New Apple TV with Siri first look: Hands-on with Apple's latest bid to take over your living room
For three generations, the Apple TV has been a "hobby" within Apple: unable to do much more than stream content, and with no way for developers to write useful apps. It also had a tiny and easily-lost remote control with just three buttons.
Now the fourth-generation Apple TV ushers in the future of TV, we're told, with apps - and also a remote with five buttons including, crucially, one which lets you order Apple's voice assistant Siri to find things such as TV shows and games from a forthcoming app store, and to play or rewind or fast forward content.
The new Apple TV is notably taller than its three predecessors, though has the same footprint. The remote is black, and about the size of two boxes of matches put end-to-end; the end nearest your thumb is matt, while that in your palm is smooth.
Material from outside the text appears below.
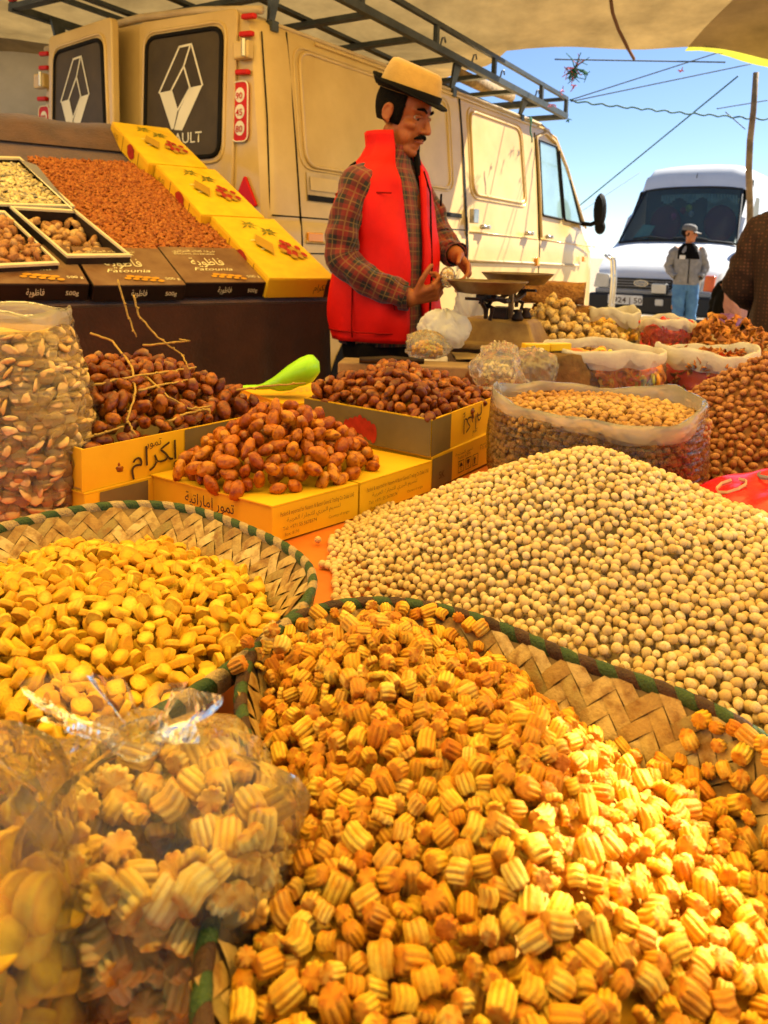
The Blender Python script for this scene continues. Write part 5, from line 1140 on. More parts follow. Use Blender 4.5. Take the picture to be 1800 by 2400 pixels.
WS = ony(1445, 770, 2.75); open_sack('candy_sack', (WS[0], 2.78, 0), .085, .08, TZ2, .975, .06, 'small white sack of yellow sweets behind the dried apricots', 15, M_filmw, M_rimwhite, roll=.022, wob=.008)
def gum(seed): return MB().loft([[((1 + .42 * math.cos(b)) * math.cos(a), (1 + .42 * math.cos(b)) * math.sin(a), .42 * math.sin(b)) for b in np.linspace(0, 6.283, 8)[:-1]] for a in np.linspace(0, 6.283, 15)], True, (False, False)).mesh('gummy_ring', True, weld=True)
M_gum = piece_mat('gummy', [(.85, .16, .015), (.88, .36, .02), (.80, .08, .02), (.85, .55, .05), (.45, .50, .05), (.86, .25, .02)], .35, bump=.3, bscale=6, sss=.2); M_redc = piece_mat('red sweet', [(.72, .02, .012), (.80, .06, .015), (.60, .012, .01)], .35, bump=.3, bscale=6); M_yelc = piece_mat('yellow sweet', [(.85, .50, .04), (.86, .38, .02), (.60, .55, .08)], .4, bump=.2, bscale=6)
def sweets(c, rx, ry, z0, z1, var, mat, n, s, label, group, name, topr=.85, topz=None):
    for m in var:
        if not m.materials: m.materials.append(mat)
    for i in range(n):
        if i % 3: a = rng.uniform(math.pi * .98, 2.02 * math.pi); p = (c[0] + rx * .94 * math.cos(a), c[1] + ry * .94 * math.sin(a), rng.uniform(z0 + s, z1 - s)); q = randrot(.7, (math.cos(a), math.sin(a), 0))
        else: a = rng.random() * 6.283; rr = math.sqrt(rng.random()) * topr; p = (c[0] + rx * rr * math.cos(a), c[1] + ry * rr * math.sin(a), z1 + rng.uniform(-.006, .006)); q = randrot(.4)
        o = bpy.data.objects.new(name, var[i % len(var)]); COL.objects.link(o); o.location = p; o.rotation_mode = 'QUATERNION'; o.rotation_quaternion = q; o.scale = (s * rng.uniform(.85, 1.15),) * 3; tag(o, label, 'sweet', group)
    mb = MB(); mb.lathe([(rx * .86, z0 + .003), (rx * .88, z1 - .012), (.001, z1 - .008)], 28, (c[0], c[1], 0)); o = mb.build(name + '_fill', mat, smooth=True); tag(o, 'packed middle of the sweets, ' + label.split(' in ')[-1], 'sweet', None, 'stuff')
sweets(CS, .150, .14, TZ, .905, [gum(0)], M_gum, 190, .0135, 'orange gummy ring in the clear sack before the scale', 'gummy rings in the clear sack', 'gummy_ring')
nb = [m.copy() for m in chips]; sweets(RS, .115, .11, TZ, .915, nb, M_redc, 150, .014, 'red twisted sweet in the white sack behind the peanuts', 'red sweets in the white sack', 'red_sweet')
sweets((SS[0], 2.52), .080, .10, TZ2, .952, [gum(1)], M_redc, 60, .012, 'red gummy ring in the small sack before the boy', 'red rings in the small sack', 'red_gummy')
nb2 = [m.copy() for m in nubs]
for m in nb2: m.materials.clear()
sweets((WS[0], 2.78), .085, .08, TZ2, .93, nb2, M_yelc, 70, .012, 'yellow sweet in the small sack behind the apricots', 'yellow sweets in the small sack', 'yellow_sweet')
# wooden block with small yellow packets, crumpled film bags
rough_block((.405, 1.86, TZ + .09), (.15, .12, .18), R(12), pm('rough brown wood', (.30, .16, .05), .8, var=.3, scale=14, bump=.5, bscale=60), 'wood_block', 'rough brown wooden block beside the crumpled bags', None, 4)
for k, (dx, dy, a) in enumerate(((-.055, -.01, 10), (.0, .015, 24))):
    o = MB().box((0, 0, .009), (.058, .030, .018)).build('yellow_packet', M_cardtop, bevel=.002); o.location = (.40 + dx, 1.845 + dy, TZ + .184); o.rotation_euler = (0, 0, R(a)); tag(o, ['small yellow packet nearer the scale on the wooden block', 'small yellow packet toward the middle of the wooden block'][k], 'packet', 'yellow packets on the block')
M_crump = plastic_mat('crumpled film', (1, .98, .94), .26, (.95, .88, .74), .12, (30, 30, 30), 1.0); M_white = cloth_thin('white plastic', (.93, .90, .84), .5, .4, scale=20, var=.04, wscale=40)
def crumple(c, r, label, mat, seed, cat='bag', name='crumpled_bag'):
    bm = bmesh.new(); bmesh.ops.create_icosphere(bm, subdivisions=5, radius=1); V = np.array([v.co for v in bm.verts]); ang = np.arctan2(V[:, 1], V[:, 0])
    d = 1 + .16 * noise3(V, 3, seed) + .10 * np.abs(noise3(V, 7, seed + 1)) + .05 * np.abs(noise3(V, 15, seed + 2)) + .12 * np.clip(V[:, 2], 0, 1) * np.sin(8 * ang + seed)
    W = V * d[:, None] * np.array(r); W[:, 2] = np.maximum(W[:, 2], -r[2] * .8)
    for v, p in zip(bm.verts, W): v.co = p
    me = bpy.data.meshes.new(name); bm.to_mesh(me); bm.free(); me.polygons.foreach_set('use_smooth', [True] * len(me.polygons)); me.materials.append(mat); o = bpy.data.objects.new(name, me); COL.objects.link(o); o.location = c; return tag(o, label, cat)
crumple((.245, 1.72, .905), (.052, .045, .052), 'crumpled clear bag of pale crumbs on the dark dates', M_crump, 3); crumple((.335, 1.78, .895), (.050, .04, .042), 'empty crumpled clear bag against the wooden block', M_crump, 6)
pc = [ico(1, (1, .8, .7), .2, 3, s, 'popcorn') for s in range(3)]; M_pop = piece_mat('pale crumb', [(.84, .68, .36), (.80, .58, .24), (.88, .76, .50)], .7, bump=.2)
it = [(i % 3, np.array([.245, 1.72, .893]) + np.array([.036, .03, .028]) * v / max(1, np.linalg.norm(v)) * rng.random() ** .3, np.array(randrot().to_matrix()) * rng.uniform(.004, .007)) for i, v in enumerate(rng.normal(size=(220, 3)))]; tag(merged('crumbs', pc, it, M_pop), 'pale crumbs inside the crumpled clear bag', 'crumbs', None, 'stuff')
p = ony(1040, 775, 2.22); crumple((p[0] + .005, 2.24, TZ2 + .065), (.062, .05, .055), 'white plastic bag lying beside the scale base', M_white, 11); 
p2 = ony(1000, 790, 2.20); crumple((p2[0] + .0, 2.16, TZ2 + .03), (.055, .045, .035), 'clear bag of yellow noodles before the white bag', M_crump, 15)
it = [(i % 3, np.array([p2[0], 2.16, TZ2 + .024]) + np.array([.042, .034, .022]) * v / max(1, np.linalg.norm(v)) * rng.random() ** .3, np.array(randrot().to_matrix()) * rng.uniform(.005, .009)) for i, v in enumerate(rng.normal(size=(160, 3)))]; tag(merged('noodle_bits', pc, it, M_yelc), 'yellow noodle bits inside the clear bag by the scale', 'noodles', None, 'stuff')
# wooden trough edge behind the dark dates and an iron tool on it
o = MB().box((.10, 2.02, .86), (.42, .10, .03), Matrix.Rotation(R(-6), 3, 'Z')).build('wooden_tray', M_wood, bevel=.004); tag(o, 'shallow wooden tray between the dark dates and the man', 'tray')
MB().box((.10, 2.02, .80), (.36, .08, .098), Matrix.Rotation(R(-6), 3, 'Z')).build('stand', M_wood, o)
tg = MB(); tg.tube([(-.06, 1.99, .882), (.02, 1.985, .884), (.10, 2.0, .882)], [.008, .012, .006], 6); tag(tg.build('iron_shovel', M_iron, smooth=True), 'small dark iron shovel lying on the wooden tray', 'shovel')
rough_block((.235, 1.90, .86), (.06, .05, .05), R(20), pm('brown paste', (.17, .055, .012), .5, var=.3, scale=30, bump=.5, bscale=60), 'date_paste', 'small dark lump of date paste by the scale', None, 8)
# ================================================================== cream van behind the stall
VO = np.array([-.57, 4.03, 0.]); VA = np.array([.549, .836, 0.]); VA /= np.linalg.norm(VA); VW = np.array([-VA[1], VA[0], 0.])
VM = Matrix(((VA[0], VW[0], 0, VO[0]), (VA[1], VW[1], 0, VO[1]), (0, 0, 1, 0), (0, 0, 0, 1)))
M_van = pm('cream van paint', (.68, .47, .17), .32, var=.10, scale=2.2, col2=(.54, .35, .11), coat=.4, bump=.12, bscale=4)
M_vandirt = pm('dirty sill paint', (.60, .45, .24), .5, var=.2, scale=5, col2=(.45, .31, .15))
M_seal = pm('black rubber', (.010, .008, .006), .7, var=.1, spec=.12); M_vglass = pm('smoked sticker film', (.085, .058, .024), .45, var=.2, scale=3, spec=.15); M_sideglass = pm('side glass', (.30, .46, .46), .05, var=.15, scale=2, spec=1.0, coat=1.0)
M_logo = pm('white sticker', (.82, .74, .54), .4, var=.05); M_redlens = pm('red lens', (.60, .012, .005), .45, var=.1, spec=.2); M_redref = pm('red reflector', (.70, .008, .004), .4, var=.05, spec=.2); M_chrome = pm('worn chrome', (.55, .52, .46), .25, .9, var=.15); M_amber = pm('amber lens', (.85, .32, .01), .3, var=.05, coat=.5)
M_rack = pm('grey rack paint', (.085, .095, .09), .45, .4, var=.25, scale=8); M_rubber = pm('tyre rubber', (.025, .023, .02), .85, var=.2); M_rim = pm('wheel rim', (.45, .42, .36), .4, .6, var=.2)
van = bpy.data.objects.new('cream_van', None); COL.objects.link(van); van.matrix_world = VM; tag(van, 'cream panel van with a roof rack parked behind the man', 'van')
WD = 1.92
HP = [(.05, .32), (.01, .42), (.0, .60), (.0, 1.0), (.0, 1.18), (.004, 1.27), (.010, 1.285), (.012, 1.30), (.028, 1.5), (.050, 1.75), (.074, 2.0), (.096, 2.18), (.108, 2.245), (.14, 2.275), (.22, 2.315), (.40, 2.345), (.66, 2.362), (.96, 2.37)]
def vy(z): return float(np.interp(z, [p[1] for p in HP], [p[0] for p in HP]))
prof = HP + [(WD - y, z) for y, z in HP[-2::-1]]
def vtop(x): return float(np.interp(x, [0, .05, 3.45, 3.62, 3.80, 4.0, 4.5, 4.62, 4.95, 5.05, 5.10, 5.14], [2.34, 2.37, 2.37, 2.33, 2.20, 2.0, 1.42, 1.33, 1.14, .98, .75, .45]))
def vin(x): return float(np.interp(x, [0, .02, .05, .09, 4.1, 4.6, 4.9, 5.05, 5.14], [.055, .022, .006, 0, 0, .03, .08, .15, .30]))
rings = []
for x in [0, .012, .03, .06, .1, .4, 1, 1.6, 2.2, 2.8, 3.2, 3.45, 3.55, 3.62, 3.72, 3.80, 3.9, 4.0, 4.1, 4.2, 4.3, 4.4, 4.5, 4.62, 4.8, 4.95, 5.02, 5.07, 5.10, 5.14]:
    zt = vtop(x); iv = vin(x); ring = []
    for y, z in prof:
        z2 = min(z, zt - .02 * (1 if y < .2 or y > WD - .2 else .3)); s = 1 - iv / (WD / 2); ring.append((x, WD / 2 + (y - WD / 2) * s, z2))
    rings.append(ring)
mb = MB(); mb.loft(rings, False, (False, False)); n = len(prof)
mb.add([p for p in rings[0]], [list(range(n))]); mb.add([p for p in rings[-1]], [list(range(n))[::-1]])
mb.add([r[0] for r in rings] + [r[-1] for r in rings], [[i, i + 1, len(rings) + i + 1, len(rings) + i] for i in range(len(rings) - 1)])
body = mb.build('body', M_van, van, smooth=True)
e = body.modifiers.new('edge', 'EDGE_SPLIT'); e.split_angle = R(38)
def S(x, z, off=.0): return (x, vy(z) - off, z)                        # point on the visible flank
def bead(P, r, name, mat, closed=True, n=6, off=.0): return MB().tube([S(x, z, off) for x, z in (P + [P[0], P[1]] if closed else P)], r, n, not closed).build(name, mat, van, smooth=True)
def rquad(q, r, n=5):
    """rounded quadrilateral through corner list"""
    out = []; k = len(q)
    for i in range(k):
        p0, p1, p2 = [np.array(q[(i + d) % k], float) for d in (-1, 0, 1)]; a = p1 + (p0 - p1) / np.linalg.norm(p0 - p1) * r; b = p1 + (p2 - p1) / np.linalg.norm(p2 - p1) * r
        for t in np.linspace(0, 1, n): out.append(tuple((1 - t) ** 2 * a + 2 * t * (1 - t) * p1 + t * t * b))
    return out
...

The thumb end is touch-sensitive, so that you can quickly scroll through menus and lists – something that was infuriatingly slow on the previous Apple TV remote, with its clicky buttons. (Why did it never get an iPod-style touch scroll?)
Siri is improving by leaps and bounds
The buttons are a menu: home; Siri; play/pause; and a long volume up/down button which can be programmed to control your TV or sound output. Siri is improving by leaps and bounds, having taken great strides on the Watch (where it seems more accurate than on the phone). Here it works very well, and is even context-aware – so that saying "what did she [or he] say?" during a programme will get it to skip backwards by 15 seconds and put on subtitles, if available.
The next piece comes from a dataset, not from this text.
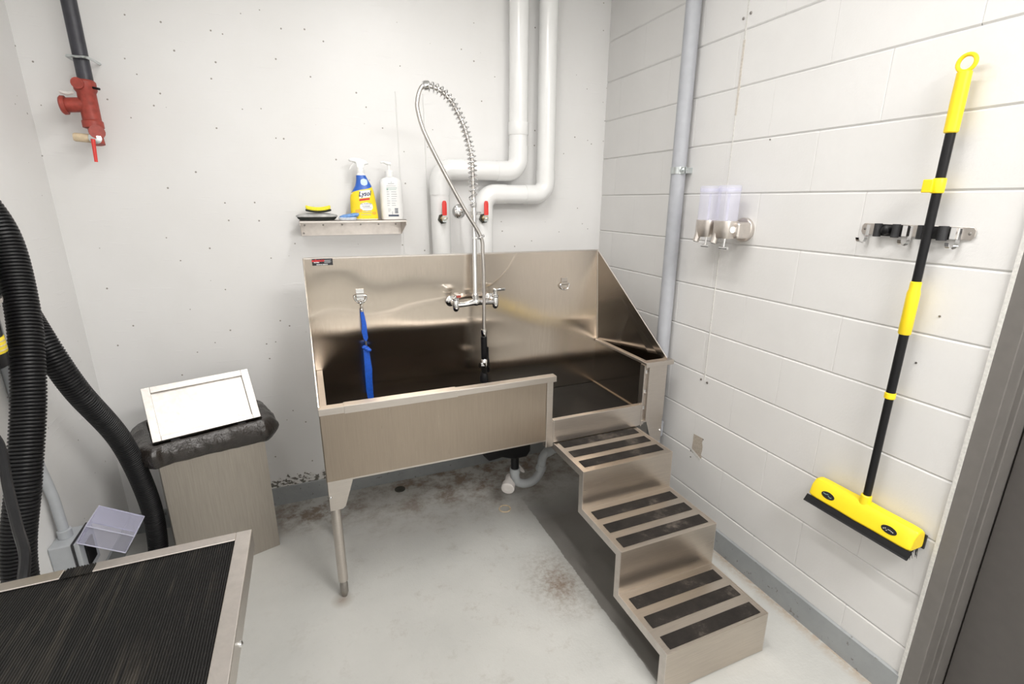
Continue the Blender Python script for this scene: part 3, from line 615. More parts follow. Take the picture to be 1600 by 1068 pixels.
# hose inside the spring, arch, free run and sprayer
arch = [(-0.951, FYY, 1.575), (-0.952, FYY, 1.66), (-0.955, FYY, 1.767), (-0.968, FYY, 1.832), (-0.987, FYY, 1.896), (-1.011, FYY, 1.945), (-1.049, FYY - .005, 2.000), (-1.097, FYY - .008, 2.033), (-1.150, FYY - .010, 2.043)]
free = [(-1.172, FYY - .012, 2.028), (-1.187, FYY - .015, 1.985), (-1.188, FYY - .018, 1.945), (-1.164, FYY - .02, 1.862), (-1.087, FYY - .022, 1.71), (-1.004, FYY - .025, 1.562), (-0.930, FYY - .028, 1.44), (-0.921, FYY - .03, 1.36), (-0.918, FYY - .032, 1.224), (-0.921, FYY - .034, 1.00)]
hp = spline(arch + free, 10)
MB().tube(hp, 0.0085, 12).build('steel_hose', 'hose_steel', fa)
ac = resample(spline(arch, 12), 0.002); hx = []
acl = len(ac); u = Vector((0, 1, 0)); turns = 29
for i, p in enumerate(ac):
    d = (ac[min(i + 1, acl - 1)] - ac[max(i - 1, 0)]).normalized(); v = d.cross(u).normalized(); s_ = i / (acl - 1)
    ph = 2 * PI * (turns * s_ + 2.2 * math.exp(-((s_) / 0.05) ** 2))
    hx.append((p, u.copy(), v, ph))
sp = []
for k in range(len(hx) - 1):
    p, a, b, ph = hx[k]; p2, a2, b2, ph2 = hx[k + 1]
    for q in range(3):
        f_ = q / 3; pp_ = p.lerp(p2, f_); bb = b.lerp(b2, f_).normalized(); h_ = ph + (ph2 - ph) * f_
        sp.append(pp_ + (a * math.cos(h_) + bb * math.sin(h_)) * 0.0190)
MB().tube(sp, 0.0028, 6).build('spring', 'chrome', fa)
MB().lathe([(0.018, -0.012), (0.019, -0.006), (0.019, 0.006), (0.014, 0.010)], (-1.152, FYY - .010, 2.043), (-1, 0, -0.15), 16).build('spring_cap', 'chrome', fa)
rc = MB(); rc.tube([(-0.928 + 0.014 * math.cos(a), FYY - .028 + 0.014 * math.sin(a), 1.437 + 0.006 * math.cos(a)) for a in [2 * PI * k / 18 for k in range(18)]], 0.0045, 8, closed=True)
rc.box((-0.962, FYY - 0.024, 1.428), (-0.938, FYY + 0.013, 1.436)); rc.cyl((-0.955, FYY - .012, 1.432), (-0.936, FYY - .026, 1.435), 0.004, 8); rc.build('hose_clip', 'chrome', fa)
YS = FYY - .034; XS = -0.921
sv = MB(); sv.lathe([(0.0135, 0.0), (0.0145, -0.012), (0.0125, -0.030), (0.012, -0.034)], (XS, YS, 1.004), (0, 0, 1), 18)
so = sv.build('spray_valve', 'chrome', fa)
MB().lathe([(0.0115, 0.0), (0.0150, -0.004), (0.0150, -0.085), (0.0140, -0.125), (0.0125, -0.13)], (XS - .001, YS, 0.972), (0, 0, 1), 18).build('grip_sleeve', 'black_plastic', so)
tg = MB(); tg.prism([(XS + 0.015, YS - 0.006, 0.918), (XS + 0.021, YS - 0.006, 0.915), (XS + 0.022, YS - 0.006, 0.86), (XS + 0.027, YS - 0.006, 0.832), (XS + 0.026, YS - 0.006, 0.79), (XS + 0.014, YS - 0.006, 0.785), (XS + 0.010, YS - 0.006, 0.845)], (0, 0.012, 0)); tg.build('squeeze_lever', 'black_plastic', so, smooth=0, bevel=0.003)
vb = MB(); vb.lathe([(0.013, 0.858), (0.018, 0.848), (0.019, 0.818), (0.015, 0.806), (0.012, 0.775)], (XS - 0.002, YS - 0.003, 0), (0, 0, 1), 16); vb.cyl((XS - 0.006, YS - 0.008, 0.826), (XS - 0.028, YS - 0.014, 0.832), 0.0125, 14); vb.prism([(XS + 0.006, YS - 0.017, 0.846), (XS + 0.022, YS - 0.017, 0.842), (XS + 0.026, YS - 0.017, 0.800), (XS + 0.018, YS - 0.017, 0.812)], (0, 0.008, 0)); vb.build('valve_housing', 'chrome', so)
MB().lathe([(0.012, 0.795), (0.016, 0.786), (0.018, 0.775), (0.021, 0.768), (0.022, 0.742), (0.019, 0.738), (0.012, 0.739)], (XS - 0.003, YS, 0), (0, 0, 1), 20).build('spray_head', 'black_plastic', so)

# ================================================================== WHITE PIPES ON BACK WALL
def pipe_run(name, label, pts, r, rb):
    t_ = thing(name, label, 'pipe', pts[0], 'white jacketed pipes on the back wall')
    P = [Vector(p) for p in pts]; path = [P[0]]; n = 10
    for i in range(1, len(P) - 1):
        a = (P[i - 1] - P[i]).normalized(); b = (P[i + 1] - P[i]).normalized(); s0 = P[i] + a * rb; s1 = P[i] + b * rb
        c = s0 + b * rb
        for k in range(n + 1):
            th_ = PI / 2 * k / n; path.append(c - b * rb * math.cos(th_) - a * rb * math.sin(th_))
    path.append(P[-1]); MB().tube(path, r, 28).build('pipe_jacket', 'pipe_jacket_white', t_, smooth=50)
    for i in range(1, len(P) - 1):
        a = (P[i - 1] - P[i]).normalized(); b = (P[i + 1] - P[i]).normalized()
        m = MB(); el = [P[i] + a * (rb + 0.06)]
        s0 = P[i] + a * rb; c = s0 + b * rb
        for k in range(n + 1):
            th_ = PI / 2 * k / n; el.append(c - b * rb * math.cos(th_) - a * rb * math.sin(th_))
        el.append(P[i] + b * (rb + 0.06)); m.tube(el, r + 0.0022, 28); m.build('elbow_cover', 'pipe_jacket_white', t_, smooth=50)
    return t_
pA = pipe_run('insulated_pipe', 'left of two white jacketed pipes, bending left above the tub', [(-0.575, -0.075, H), (-0.575, -0.075, 1.746), (-1.008, -0.075, 1.746), (-1.008, -0.075, 1.02), (-1.008, -0.34, 1.02)], 0.049, 0.065)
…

Siri's searching also works across multiple sources of content, including Netflix, Hulu (in the US), the iTunes Store and more, though there's no Amazon Instant Video app so far. Siri on the fourth-generation Apple TV is a revelation, able to work with indexing of content and subtitles in programmes. And finally, the remote doubles as a game controller with Nintendo Wii-style motion sensitivity.
Then there are the apps – many of which will start appearing almost as soon as the device goes on sale at the end of October (when UK pricing will be announced). There's barely any difference between the iPhone and "TV OS" software (it doesn't do telephony or contacts, for example), so app developers will move quickly to adapt for a larger screen, particularly for games.
But who wants an Apple TV?
In the US, there's lots of excitement about "cord-cutting" – giving up expensive cable bundles in favour of à la carte TV watching. For Americans, the benefit is escaping the torrent of ads that make any TV show an endurance test, and enjoying an ad-free experience by picking the content to watch.
But in the UK, the BBC is ad-free, and even commercial channels have far fewer ads per hour than the US. That makes the desire to shift to piecemeal internet-based viewing less strong. In the UK, the BBC, Sky, ITV and others have made giant strides with their online catchup services.
The BBC's iPlayer is by far the biggest in the UK, with excellent iOS and web offerings. But the old Apple TV never had an iPlayer app. Nor is there one for Sky paid content, only Sky News.
For UK viewers the usefulness of the Apple TV will depend directly on how soon it has an iPlayer app. Once that's solved, the apps (particularly games) become a great add-on; without it, the 4G Apple TV will be an also-ran against products like Google's Chromecast, which can access web content, and Amazon's Fire TV.
Furthermore, TV OS, which powers the 4G TV, won't work on older models. It might be best to wait for the BBC's iPlayer app to get approved before rushing out to buy one when they go on sale in October.